The floods last November cost the insurance industry more than €500m

Parts of Ireland which flood regularly will become "uninsurable" unless the government builds proper flood defences, the president of the Irish Insurance Federation (IIF) has warned.


Patrick Manley, who is also chief executive of Zurich Ireland, said the insurance industry cannot keep asking its customers to pay increasing premiums for predictable floods in certain parts of the country, when other solutions are available. He said homeowners could be exposed to massive financial losses from winter weather if the government failed to act.


"We live on an island. The island is in the Atlantic Ocean. It rains here. We know some parts of the country will flood," he told the Sunday Tribune. "If we don't put defences there, everybody else in the country has to accept that their premiums will have to reflect that danger. You risk certain parts of the country becoming uninsurable," he said.
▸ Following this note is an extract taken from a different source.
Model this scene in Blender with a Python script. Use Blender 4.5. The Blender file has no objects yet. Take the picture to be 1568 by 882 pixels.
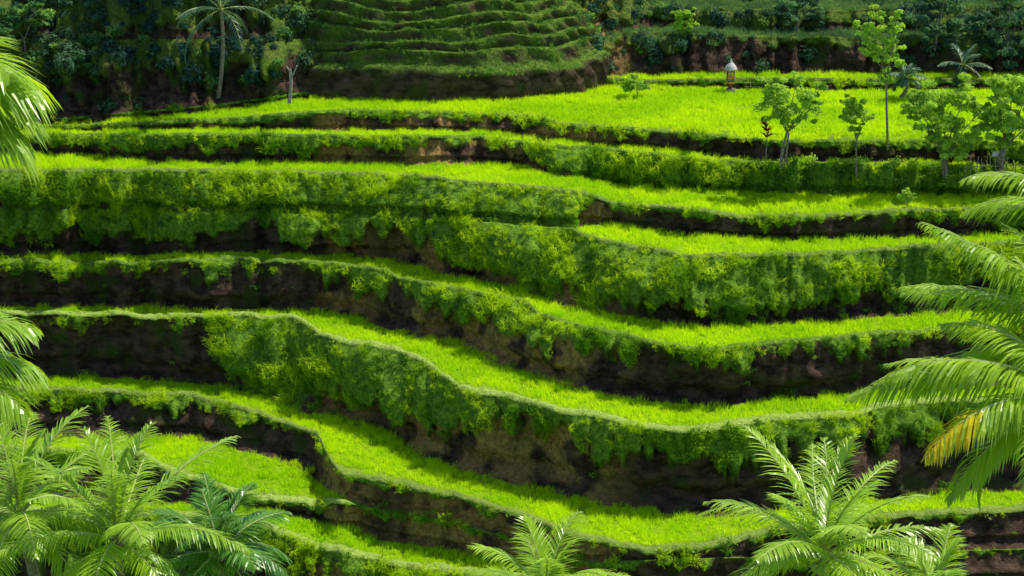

Floods across Ireland, especially in Munster towns such as Carrick-on-Suir and Clonmel, during severe weather last winter cost the insurance industry more than €500m, Manley said – an unsustainable amount if the same sort of disasters recur regularly.


"You see the same premises, the same streets, the same time of year – it comes to a stage where insurance can cover you for most perils, but we can't ask other policy-holders to keep paying for floods," he said. "Insurance works perfectly for the event that can happen, but is not predicted to happen."